Task brief:
Identify every line containing the word "camera" and reproduce each one.
# Start of Dataset section
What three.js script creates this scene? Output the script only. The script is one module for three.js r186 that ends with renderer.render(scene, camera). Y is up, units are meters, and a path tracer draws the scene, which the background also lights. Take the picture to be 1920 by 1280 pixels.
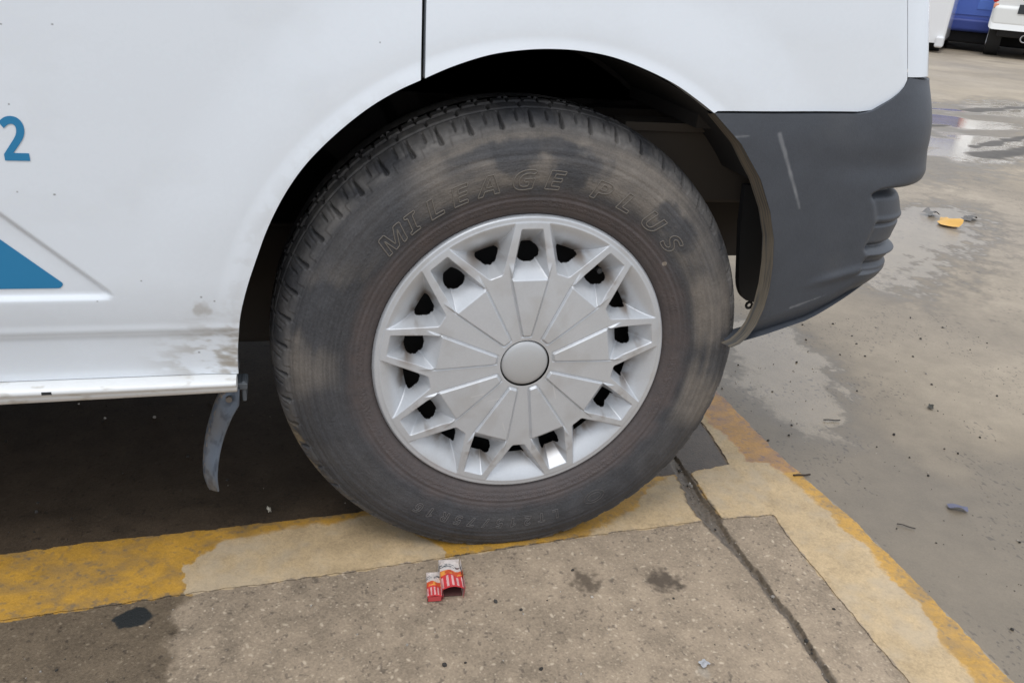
import * as THREE from 'three';
import { mergeGeometries } from 'three/addons/utils/BufferGeometryUtils.js';
import { RoundedBoxGeometry } from 'three/addons/geometries/RoundedBoxGeometry.js';
import { FontLoader } from 'three/addons/loaders/FontLoader.js';

// ------------------------------------------------------------------ camera, sky, light, exposure
const scene = new THREE.Scene();
const D2R = Math.PI / 180;
const camera = new THREE.PerspectiveCamera(44, 1024 / 682, 0.05, 600);
camera.position.set(-0.3088, 0.8466, 1.0464);
camera.rotation.order = 'YXZ';
camera.rotation.set(-24.354 * D2R, -15.492 * D2R, 4.680 * D2R);

const renderer = new THREE.WebGLRenderer({ antialias: true });
renderer.setSize(1024, 682);
renderer.toneMapping = THREE.LinearToneMapping;
renderer.toneMappingExposure = 1.0;
renderer.shadowMap.enabled = true;

{ // overcast sky after rain: a little brighter overhead, slightly blue
  const w = 256, h = 128, d = new Float32Array(w * h * 4);
  for (let j = 0; j < h; j++) {
    const el = ((j + 0.5) / h - 0.5) * Math.PI, s = Math.sin(el);
    for (let i = 0; i < w; i++) {
      const az = (i + 0.5) / w * 2 * Math.PI;
      let L = s > 0 ? 0.66 + 1.05 * s : 0.66;
      if (s > 0) L *= 1 + 0.10 * Math.sin(az * 3 + 1.3 + 2 * s) * Math.sin(az * 5 + s * 7) * (1 - s);
      const k = (j * w + i) * 4;
      if (s > -0.02) { d[k] = L * 0.94; d[k + 1] = L * 1.0; d[k + 2] = L * 1.10; }
      else { d[k] = 0.30; d[k + 1] = 0.27; d[k + 2] = 0.24; }
      d[k + 3] = 1;
    }
  }
  const t = new THREE.DataTexture(d, w, h, THREE.RGBAFormat, THREE.FloatType);
  t.mapping = THREE.EquirectangularReflectionMapping; t.magFilter = t.minFilter = THREE.LinearFilter; t.needsUpdate = true;
  scene.background = t; scene.environment = t;
}
const sun = new THREE.DirectionalLight(new THREE.Color(1, 0.97, 0.93), 0.9);
sun.position.set(-2.2, 8, 3.6); sun.castShadow = true; sun.shadow.radius = 32;
sun.shadow.mapSize.set(2048, 2048);
Object.assign(sun.shadow.camera, { left: -6, right: 14, top: 10, bottom: -14, near: 0.1, far: 40 });
scene.add(sun); scene.add(sun.target);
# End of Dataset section
Answer to this problem:
What three.js script creates this scene? Output the script only. The script is one module for three.js r186 that ends with renderer.render(scene, camera). Y is up, units are meters, and a path tracer draws the scene, which the background also lights. Take the picture to be 1920 by 1280 pixels.
// ------------------------------------------------------------------ camera, sky, light, exposure
const camera = new THREE.PerspectiveCamera(44, 1024 / 682, 0.05, 600);
camera.position.set(-0.3088, 0.8466, 1.0464);
camera.rotation.order = 'YXZ';
camera.rotation.set(-24.354 * D2R, -15.492 * D2R, 4.680 * D2R);
Object.assign(sun.shadow.camera, { left: -6, right: 14, top: 10, bottom: -14, near: 0.1, far: 40 });